Right to manage
Right to manage (often RTM) is a legal process that allows leaseholders in a block of flats to take over the building’s day-to-day management from the freeholder, the “landlord” of the building, by setting up an RTM company and following the statutory procedure. The key point for a freeholder is that the leaseholders do not have to prove poor management to exercise RTM. If the building qualifies and the process is followed correctly, control can transfer even where you believe you have managed well.
When RTM takes effect, the RTM company takes over many management functions that would usually sit with you or your managing agent, for example arranging maintenance of the common parts, organising contractors, and administering relevant building services. The RTM company can manage directly or appoint a managing agent of its own. You still remain the freeholder and the leases remain in place, but your practical control over building management reduces.
As a landlord (freeholder), you still have important interests to protect. The RTM process is notice-driven. You’ll receive formal notices and strict deadlines apply. If there is a dispute about entitlement or procedure, it can end up before the property tribunal (First-tier Tribunal).

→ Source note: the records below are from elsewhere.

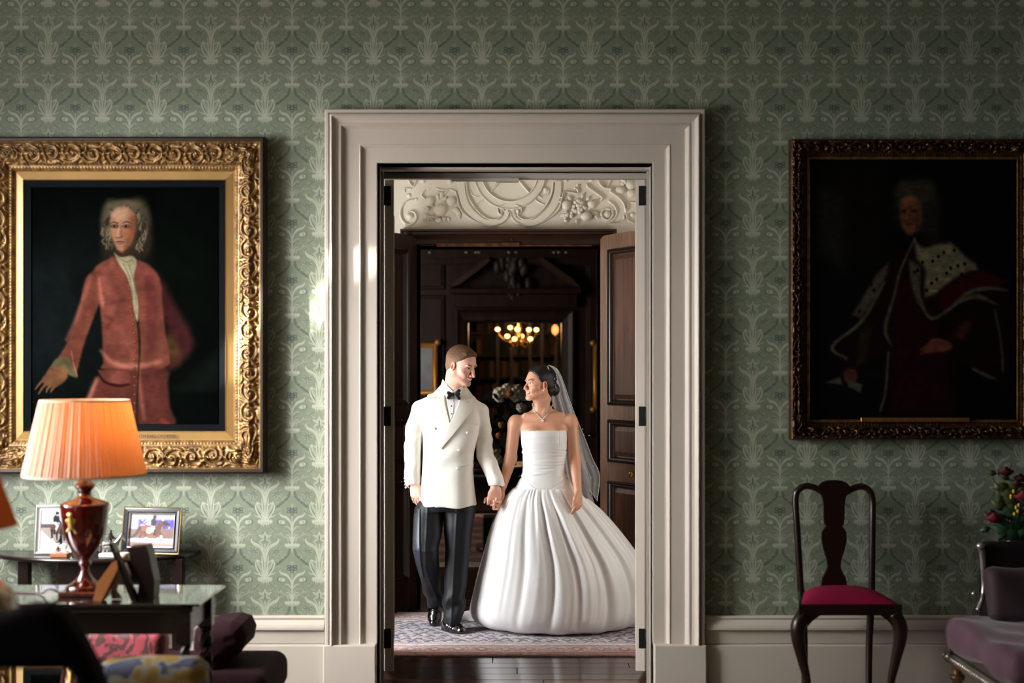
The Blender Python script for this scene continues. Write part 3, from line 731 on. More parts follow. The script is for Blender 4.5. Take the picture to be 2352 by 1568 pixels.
rel([(1930, 75), (1942, 150), (1985, 200), (2045, 212), (2050, 240), (2110, 280), (2165, 345), (2182, 415)], 9, 1, 4)
rel([(2165, 455), (2160, 495), (2110, 520), (2040, 522)], 9, 1, 4); rel([(2055, 75), (2045, 140), (2012, 205)], 9, .8)
ringf((2015, 440), 50, 12, .9, -30, 300); rel([(2030, 320), (2085, 370), (2098, 440), (2060, 500), (2010, 520)], 12, .7)
rel([(2185, 440), (2200, 490), (2250, 515)], 9, .9); rel([(2190, 345), (2200, 370), (2185, 395)], 9, .8); rel([(2230, 330), (2300, 338)], 8, .8, 4, False, 0)
rel([(415, 72), (415, 88), (560, 88), (568, 72)], 7, .9, 3, False, 0); rel([(1693, 72), (1693, 82), (1840, 82), (1842, 72)], 7, .9, 3, False, 0)
for a in ((480, 205, 600, 215), (500, 235, 590, 225)): rel([(a[0], a[1]), ((a[0]+a[2])/2, a[1]+18), (a[2], a[3])], [4, 16, 4], .6)
for sg, cx in ((1, 0), (-1, ML)):      # faint carved wings between the bands
    for p_ in ([(785, 225), (800, 262), (850, 285)], [(830, 350), (880, 330), (922, 295)], [(850, 290), (880, 275), (905, 262)]):
        q = np.array(p_, float); q[:, 0] = cx+sg*q[:, 0]; rel(q, [6, 11, 5], .45)
D = fz.A[..., 0]*.022
hh, ww = D.shape; gx = ((np.arange(ww)+.5)/.34-400)/3.92+880; gz = ((np.arange(hh)+.5)/.34-150)/3.92+380
G = np.zeros((ww, hh, 3)); G[..., 0] = ((gx-CX)/329)[:, None]; G[..., 1] = YO-.004-D.T; G[..., 2] = (CH+(HY-gz)/329)[None]
G[..., 2] = np.maximum(G[..., 2], zf)
Vf = G.reshape(-1, 3); i_, j_ = np.meshgrid(np.arange(ww-1), np.arange(hh-1), indexing='ij'); a_ = i_*hh+j_
Ff = np.stack([a_, a_+1, a_+hh+1, a_+hh], -1).reshape(-1, 4)
fr = struct(raw_obj('trim_5', Vf, Ff, plaster))
def fpt(x, y, d=.01): return ((880+x/3.92-CX)/329, YO-d, CH+(HY-380-y/3.92)/329)
def fruit(x, y, r, rz=None, d=.014, name='fruit'):
    b = MB(); b.ball((0, 0, 0), (r/1290, r/1500, (rz or r)/1290), 12); o = b.build(name, plaster, fr); o.location = fpt(x, y, d); return o
def leaf(x, y, L_, a, name='leaf'):
    b = MB(); c, s_ = math.cos(a), math.sin(a); n = 7; G = np.zeros((n, 5, 3))
    for i in range(n):
        t = i/(n-1); w_ = L_*.28*math.sin(math.pi*min(1, t*.9+.08)); 
        for j in range(5):
            v = (j-2)/2*w_; G[i, j] = (((t*L_)*c-v*s_)/1290, -(.012*math.sin(t*2.6)+.006*(1-abs(j-2)/2)), -((t*L_)*s_+v*c)/1290)
    b.grid(G); o = b.build(name, plaster, fr); o.location = fpt(x, y, .006); return o
rr = random.Random(3)
for x, y, r, rz in ((510, 408, 58, 54), (498, 495, 33, 26), (420, 325, 40, 46), (612, 325, 42, 44), (395, 392, 26, 22), (430, 490, 20, 14), (550, 485, 20, 22), (1650, 360, 44, 46), (1878, 350, 40, 38), (1830, 462, 52, 42), (2225, 175, 48, 46), (2135, 222, 44, 34), (2235, 255, 42, 40)):
    fruit(x, y, r, rz, .022 if r > 50 else .012)
for cx, cy, n, sp, r in ((1765, 378, 20, 58, 19), (1665, 470, 11, 46, 17), (2168, 122, 14, 46, 20), (515, 398, 6, 24, 12), (430, 470, 6, 30, 12)):
    for _ in range(n):
        a, q = rr.uniform(0, 6.28), sp*math.sqrt(rr.random()); fruit(cx+q*math.cos(a), cy+q*math.sin(a)*1.1, r, None, .014+.012*(1-q/sp)+(.02 if r == 12 and cx > 500 else 0), 'berry')
for x, y, L_, a in ((520, 300, 60, -1.3), (545, 320, 50, -1.0), (500, 310, 50, -1.9), (610, 395, 80, .2), (650, 400, 75, .9), (665, 420, 70, 1.2), (400, 430, 75, 2.2), (380, 440, 60, 1.9), (580, 460, 50, 1.3), (460, 370, 60, 3.6), (1880, 420, 60, .3), (1900, 440, 60, .9), (1870, 410, 70, .7), (1700, 320, 60, -2.3), (1790, 300, 50, -1.5), (1830, 320, 50, -1.0), (1640, 430, 60, 2.5), (1740, 480, 50, 1.5), (1620, 340, 50, 3.6), (1830, 380, 55, .0)):
    leaf(x, y, L_, a)

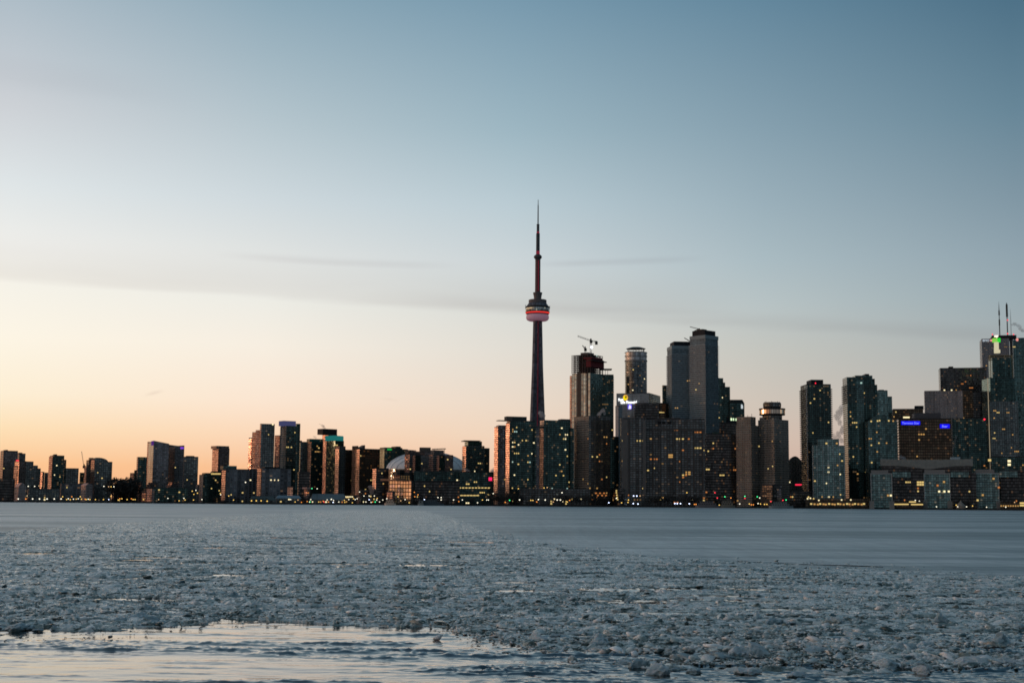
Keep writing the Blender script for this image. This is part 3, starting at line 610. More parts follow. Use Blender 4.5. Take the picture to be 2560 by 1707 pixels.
b=MB(); zr=fr.z(1700,853); b.bar((fr.W*.65,6,zr+6),(fr.W*.95,8,zr+1),1); b.build('window_washing_rig',DARK,a.root,fr.M)
a=Bd('stepped_teal_tower','stepped teal dark tower tucked behind the taller twin balcony tower',1793,1795,1825,968,2300,'dkteal',None,T,L=30); a.top(1795,1813,956,'setback',sty='dkteal',y0=.05); a.top(1795,1808,945,'setback',sty='dkteal',y0=.08)
a.lit(14,cols='yywb')
# chamfered block with white mark
a=Bd('chamfered_block','dark block with a cut off corner and a white mark right of the twin towers',1824,1825,1861,1008,2280,'dkteal',None,'office block',L=30,roof=False)
fr=a.fr; b=MB(); zt_=fr.z(1840,999); xs_=fr.lx(1856); b.quad([(0,0,fr.H),(fr.W,0,fr.H),(xs_,0,zt_),(0,0,zt_)],[(.01,.01)]*4); b.quad([(fr.W,0,fr.H),(fr.W,fr.L,fr.H),(xs_,fr.L,zt_),(xs_,0,zt_)],[(.01,.01)]*4); b.quad([(0,0,zt_),(xs_,0,zt_),(xs_,fr.L,zt_),(0,fr.L,zt_)],[(.01,.01)]*4); b.quad([(fr.W,fr.L,fr.H),(0,fr.L,fr.H),(0,fr.L,zt_),(xs_,fr.L,zt_)],[(.01,.01)]*4); b.quad([(0,fr.L,fr.H),(0,0,fr.H),(0,0,zt_),(0,fr.L,zt_)],[(.01,.01)]*4)
b.build('cut_corner_top',plain('teal_cladding',(.035,.05,.05)),a.root,fr.M)
b=MB(); X=fr.lx(1855,1015); Z=fr.z(1855,1016); W_=1.5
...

RTM also matters if you are a landlord who is yourself a leaseholder letting out a rental property in the block. Your ability to deliver repairs and meet rental standards may depend on how quickly the RTM company addresses common-part issues (roof leaks, damp ingress, damp and mould, fire doors, lifts). From the commencement date 1 May 2026, the Renters’ Rights Act raises expectations around property condition and routes complaints through new redress, so delays in block management can more easily become housing disputes with your tenant, even where the underlying fault sits in the common parts.